Artist’s concept shows Blue Origin’s Blue Moon Mark 1 lander and NASA’s VIPER (Volatiles Investigating Polar Exploration Rover) on the lunar surface.
Image credit: Blue Origin

A few months ago, NASA announced that the Volatiles Investigating Polar Exploration Rover (VIPER) has been green-lighted to set down at the Moon’s south pole region.

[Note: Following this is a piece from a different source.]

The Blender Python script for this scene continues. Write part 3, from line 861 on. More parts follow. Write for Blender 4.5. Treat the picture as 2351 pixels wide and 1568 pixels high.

The space agency awarded Blue Origin a CLPS (Commercial Lunar Payload Services) task order to deliver the Moon machinery.

Blue Moon’s MK1 lander, which is in production, would be used to deploy VIPER.

Headed for a late 2027 landing, NASA’s VIPER is designed to search for volatile resources, such as ice, on the lunar surface and gather science data to support long-term human exploration of the Moon.

Major milestone

VIPER’s lunar journey has reached a major milestone via the Sandia National Laboratories in Albuquerque, New Mexico.

Testing of the VIPER rover at Sandia’s Superfuge
Image credit: Sandia/Craig Fritz

Sandia’s Large Centrifuge, or Superfuge, has been used to help certify VIPER for its mission, validating that the rover’s structure can undergo a launch environment.

The 29-foot underground centrifuge can subject test items to inertial forces up to 300 Gs — 300 times the force of the Earth’s gravity — while integrating vibration, spin, thermal and shock environments simultaneously, mimicking flight conditions.

The Superfuge team spent months preparing for the NASA tests, explains a Sandia press statement.

Testing process

“This is a 1,000-pound article and it has to be oriented in a number of ways throughout the testing process,” said Ben Quasius, VIPER lead stress analyst.

VIPER rover is suspended in a cage at the end of the Superfuge arm at Sandia National Laboratories.
Image credit: Sandia/Dave Linneman

“In many cases we would do a static qualification test where we use pistons to push on certain locations of the article to test flex of the body,” Quasius added, “but there are sensitive things in the way. You have solar panels in prime locations and a drill in the middle that can’t be compromised during flight.”

On the VIPER rover, there were 48 different points of data to be collected and analyzed by the Sandia testing.

Concentrations of water

VIPER is equipped with three scientific instruments: a mass spectrometer, a near-infrared spectrometer and a neutron spectrometer. An onboard drill is capable of reaching one meter beneath the lunar surface to pull up samples of any existing water remnants.

The rover’s mission is to investigate the Moon’s south pole, an expanse of real estate where permanently shadowed craters are believed to contain large concentrations of water. Such a resource could be transformed into oxygen, drinkable water by future crews, as well as rocket fuel.